Le rire comme anesthésiant
Le spectateur quand il est plongé dans un film intense, qu'il soit d'horreur, d'action, de catastrophe, etc., apprécie les moments de flottement et de détente qui ponctuent le métrage. Prenons une métaphore. Un plongeur pour vivre un moment sous l'eau, doit remonter à la surface pour respirer avant d'y retourner, il s'accorde un temps de pause vital. C'est le cas dans Get-Out (2017), dans lequel les univers - milieux - sont bien distincts. Ici dans Us, ces moments sont trop fréquents si bien qu'ils se fondent diffusément dans l'ambiance tendue du film. Ce qui en fait un film hybride maladroit. Filons la métaphore. Un plongeur pour vivre un moment sous l'eau, a une autre option, qui est d'emporter une bouteille d'oxygène avec lui, et de ce fait bénéficier de l'oxygène tout en étant dans cet autre milieu. C'est cette option que le réalisateur a choisie pour Us. Dès lors Jordan Peele, issu lui-même de la comédie, ne se contente pas de distiller l'angoisse dans le rire, il anesthésie la peur par le comique. Ce qui explique en partie l'interdiction aux moins de 12 ans et non aux moins de 16 ans ce qui lui permet d'attirer les plus de spectateurs possible. En revanche, les musiques quant à elles, rattrapent ce ballottement, en soulignant l'horreur en assumant pleinement le genre. Notons ici d'ailleurs en fun fact, que Get-Out a remporté le Golden Globe dans la catégorie film musical/comédie. Celui-ci sera sûrement aussi nommé dans cette catégorie.
Le film sur-côté
Après le premier long-métrage du réalisateur, filmé avec maestria, l'attente du second était redoutable et il ne relève pas selon moi, le défi qui l'attendait malgré lui. J'ai été un peu déçu, même si, disons le trivialement : il a fait le travail. Prenons un dernier cas de comparaison éloquent entre ces deux films. Le gimmick. Exemple mémorable, la répétition lancinante et inquiétante du tintement de la cuillère dans la tasse de thé, qui hypnotise le personnage principal dans le premier film. Cela fonctionne et cela capte le spectateur. Il retente ce type de leitmotiv en vain dans le second avec la bague du fils permettant à ce dernier de faire son tour de magie. Contrairement au premier, celui-ci n'a rien d'inquiétant, il est juste énervant. Us enfin, présente des problèmes de rythme et de scénario. La première partie du film - avant l'apparition des antagonistes - est incroyablement lente et insipide.
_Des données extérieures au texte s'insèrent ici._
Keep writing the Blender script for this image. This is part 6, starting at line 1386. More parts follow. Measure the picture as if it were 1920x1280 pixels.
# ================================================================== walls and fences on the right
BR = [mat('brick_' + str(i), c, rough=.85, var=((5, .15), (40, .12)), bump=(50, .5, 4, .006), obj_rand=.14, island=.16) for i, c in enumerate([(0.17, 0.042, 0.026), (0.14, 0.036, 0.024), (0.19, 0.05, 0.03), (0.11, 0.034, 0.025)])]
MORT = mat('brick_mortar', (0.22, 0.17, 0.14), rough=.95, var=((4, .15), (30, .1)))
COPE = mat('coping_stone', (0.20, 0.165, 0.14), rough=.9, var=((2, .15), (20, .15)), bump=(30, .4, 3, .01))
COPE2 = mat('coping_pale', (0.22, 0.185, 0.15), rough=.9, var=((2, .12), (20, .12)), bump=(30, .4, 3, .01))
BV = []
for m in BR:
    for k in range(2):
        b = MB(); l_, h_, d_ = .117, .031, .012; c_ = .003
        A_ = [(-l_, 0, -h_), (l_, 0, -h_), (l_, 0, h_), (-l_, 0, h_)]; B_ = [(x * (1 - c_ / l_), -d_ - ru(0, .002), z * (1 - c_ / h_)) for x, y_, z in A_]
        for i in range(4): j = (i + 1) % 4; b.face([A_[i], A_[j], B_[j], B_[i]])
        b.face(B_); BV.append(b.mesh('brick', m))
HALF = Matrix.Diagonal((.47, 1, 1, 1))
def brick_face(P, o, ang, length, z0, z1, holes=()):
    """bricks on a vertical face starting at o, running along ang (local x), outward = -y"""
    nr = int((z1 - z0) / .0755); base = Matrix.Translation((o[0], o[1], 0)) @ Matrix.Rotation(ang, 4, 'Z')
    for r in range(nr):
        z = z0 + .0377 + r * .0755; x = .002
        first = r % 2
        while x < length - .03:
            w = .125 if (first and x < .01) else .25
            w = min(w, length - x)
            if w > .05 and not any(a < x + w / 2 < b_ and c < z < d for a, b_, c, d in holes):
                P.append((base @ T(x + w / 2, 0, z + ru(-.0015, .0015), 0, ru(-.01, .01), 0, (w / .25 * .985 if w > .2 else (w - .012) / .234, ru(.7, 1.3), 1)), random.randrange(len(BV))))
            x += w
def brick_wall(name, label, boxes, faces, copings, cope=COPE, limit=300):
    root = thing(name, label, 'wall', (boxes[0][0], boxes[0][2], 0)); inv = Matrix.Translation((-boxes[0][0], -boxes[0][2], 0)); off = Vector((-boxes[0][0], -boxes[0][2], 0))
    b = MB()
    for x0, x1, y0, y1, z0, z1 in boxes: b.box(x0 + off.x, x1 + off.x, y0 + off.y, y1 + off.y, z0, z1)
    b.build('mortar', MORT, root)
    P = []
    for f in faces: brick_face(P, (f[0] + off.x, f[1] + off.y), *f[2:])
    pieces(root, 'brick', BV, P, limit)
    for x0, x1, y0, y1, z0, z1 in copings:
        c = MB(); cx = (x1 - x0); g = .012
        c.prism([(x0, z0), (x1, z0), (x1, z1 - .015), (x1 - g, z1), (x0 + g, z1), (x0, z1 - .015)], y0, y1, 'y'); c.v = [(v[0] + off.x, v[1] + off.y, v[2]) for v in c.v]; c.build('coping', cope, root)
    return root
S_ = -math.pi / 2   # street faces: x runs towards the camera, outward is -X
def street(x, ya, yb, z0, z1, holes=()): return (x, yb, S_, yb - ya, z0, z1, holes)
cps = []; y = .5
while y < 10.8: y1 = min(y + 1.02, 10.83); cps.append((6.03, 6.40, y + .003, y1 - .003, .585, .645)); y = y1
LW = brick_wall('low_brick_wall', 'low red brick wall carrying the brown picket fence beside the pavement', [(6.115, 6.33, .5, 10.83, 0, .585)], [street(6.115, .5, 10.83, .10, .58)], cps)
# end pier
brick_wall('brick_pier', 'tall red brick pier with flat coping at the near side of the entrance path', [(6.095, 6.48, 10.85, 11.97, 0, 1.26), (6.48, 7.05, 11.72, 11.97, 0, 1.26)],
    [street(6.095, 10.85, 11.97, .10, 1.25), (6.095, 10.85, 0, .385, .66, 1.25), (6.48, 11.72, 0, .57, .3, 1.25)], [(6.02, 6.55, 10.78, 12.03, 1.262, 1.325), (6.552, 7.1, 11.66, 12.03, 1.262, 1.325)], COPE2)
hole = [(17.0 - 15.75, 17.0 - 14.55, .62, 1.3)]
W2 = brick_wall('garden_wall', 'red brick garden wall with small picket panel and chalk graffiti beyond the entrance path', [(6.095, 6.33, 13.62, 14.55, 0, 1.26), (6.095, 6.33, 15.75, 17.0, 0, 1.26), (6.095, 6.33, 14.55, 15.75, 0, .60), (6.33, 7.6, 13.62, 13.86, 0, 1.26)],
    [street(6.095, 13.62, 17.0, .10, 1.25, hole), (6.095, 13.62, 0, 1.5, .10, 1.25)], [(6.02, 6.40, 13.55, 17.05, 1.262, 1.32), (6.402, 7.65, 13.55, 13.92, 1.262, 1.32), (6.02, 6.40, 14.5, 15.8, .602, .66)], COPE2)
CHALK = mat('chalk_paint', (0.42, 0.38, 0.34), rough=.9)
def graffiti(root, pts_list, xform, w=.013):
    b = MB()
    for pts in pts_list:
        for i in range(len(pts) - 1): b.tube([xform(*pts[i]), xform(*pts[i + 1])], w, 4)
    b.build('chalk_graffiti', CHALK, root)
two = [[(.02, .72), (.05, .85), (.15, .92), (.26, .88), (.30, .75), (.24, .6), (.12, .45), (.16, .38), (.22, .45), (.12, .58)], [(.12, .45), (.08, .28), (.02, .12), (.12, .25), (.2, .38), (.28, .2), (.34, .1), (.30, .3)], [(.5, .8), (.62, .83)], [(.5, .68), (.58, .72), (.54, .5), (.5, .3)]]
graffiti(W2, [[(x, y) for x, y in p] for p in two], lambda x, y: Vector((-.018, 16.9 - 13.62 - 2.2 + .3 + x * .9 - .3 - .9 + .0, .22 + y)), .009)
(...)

Ce n'est pas le manque d'horreur qui me faire dire ça, tant s'en faut, car ces moments où l'on plante les personnages, le cadre et l'ambiance sont indispensables. Le problème ici, c'est que ces séquences sont destinées à rendre les personnages attachants, sinon à s'identifier à eux. Pourtant ils sont, malgré l'interprétation remarquable des acteurs et surtout celle de Lupita Nyong'o, d'une platitude incroyable aux discours creux et aux relations factices qui n'apportent rien au film. En fait, le réalisateur brasse ce qui a fait son succès avec moins de brio, moins d'inventivité et moins de finesse. Si bien que le film repose sur des rouages rouillés et des fleurs fanées, là où le spectateur attendait un renouveau. Dernière remarque, le twist final montre bien que le réalisateur a clairement perdu de sa finesse, en sacrifiant la cohérence de l'intrigue sur l'autel du spectaculaire, par un mind-fuck attendu et injustifiable. En conclusion, après avoir apporté une fraîcheur par son premier film, très vite rangé dans la case des post-horror movies qui renouvellent le genre, Jordan Peele s'essouffle en réactivant toujours les mêmes mécanismes, qui cette fois-ci ne fonctionnent pas.